Ui, que fascíno... Sou tontinha pelos anos 30 e 40!!!!
obrigada, s. bonita, a ilustração, é verdade.
depois eu conto mais, bandida. Ouvintes fiéis são um prazer.
pois é, ouriço, era gente muito engraçada. Conta a lenda que o António Quadros é que era muito mauzinho... atirava aos gatos com fisgas !
M.: Um regresso em grande! Peço desculpa por ter demorado a comentar mas fiz um intervalinho nos blogs. Adorei encontrar de novo aqui as suas memórias repletas de ternura e de encanto! Bem escrito, fotografias únicas e lembranças fascinantes!

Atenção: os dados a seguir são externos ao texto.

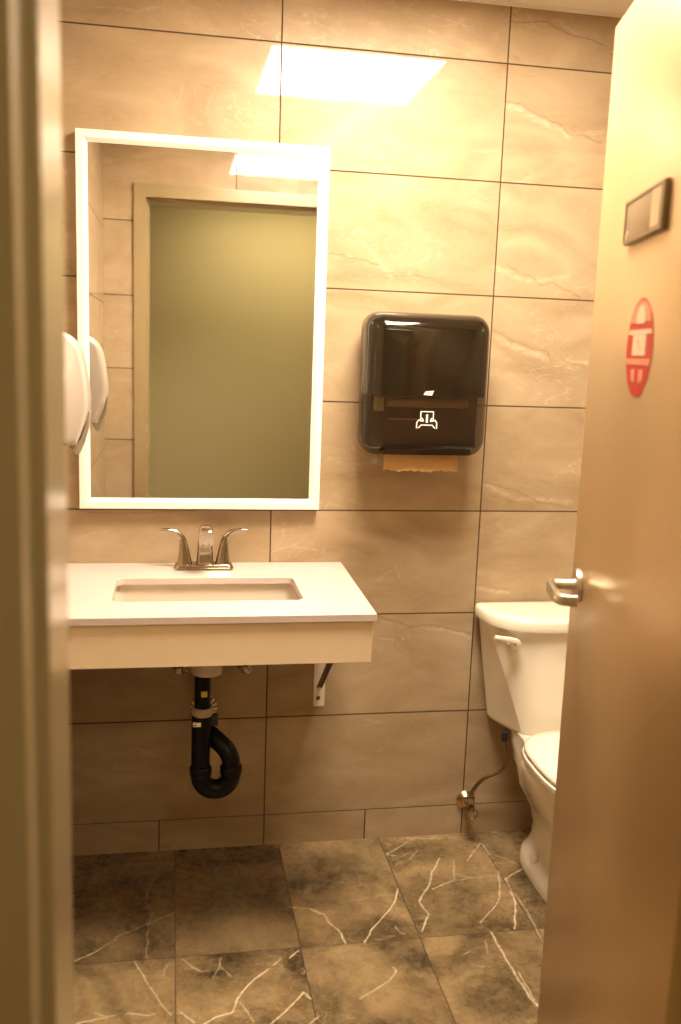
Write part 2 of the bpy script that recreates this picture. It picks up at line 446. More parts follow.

Pelos seus olhos, reflectidos na sua escrita, posso saber como era então... e parece-me que eram bons tempos.
:) :)
A.P.
obrigada, ana paula. Bons tempos, sim, muito bons. Até pareço uma saudosista,que não sou. Mas tive uma infância tão, tão privilegiada que acho que merece ser recordada. No entanto esses mesmos tempos foram muito maus para muitas pessoas. Eu vivi numa redoma, mas nem todos tiveram essa sorte. De qualquer modo, não me queixo nada dos tempos de hoje. Também são muito bons.
Obrigada pela visita. Espero que continuem a encontrar aqui a sopinha reconfortante...
Tá lindo o blog! E muito mais dinâmico e recheado, do que antes. Está dando o maior caldo! :)
Adorei os textos de "tenho saudades". Adorei todos, mas o do telegrama é comvente. Abraços, já no Sul.
Não olhem agora, mas ela lá vai escrevendo... insistam... pode ser que assim consiga sair mais um livro!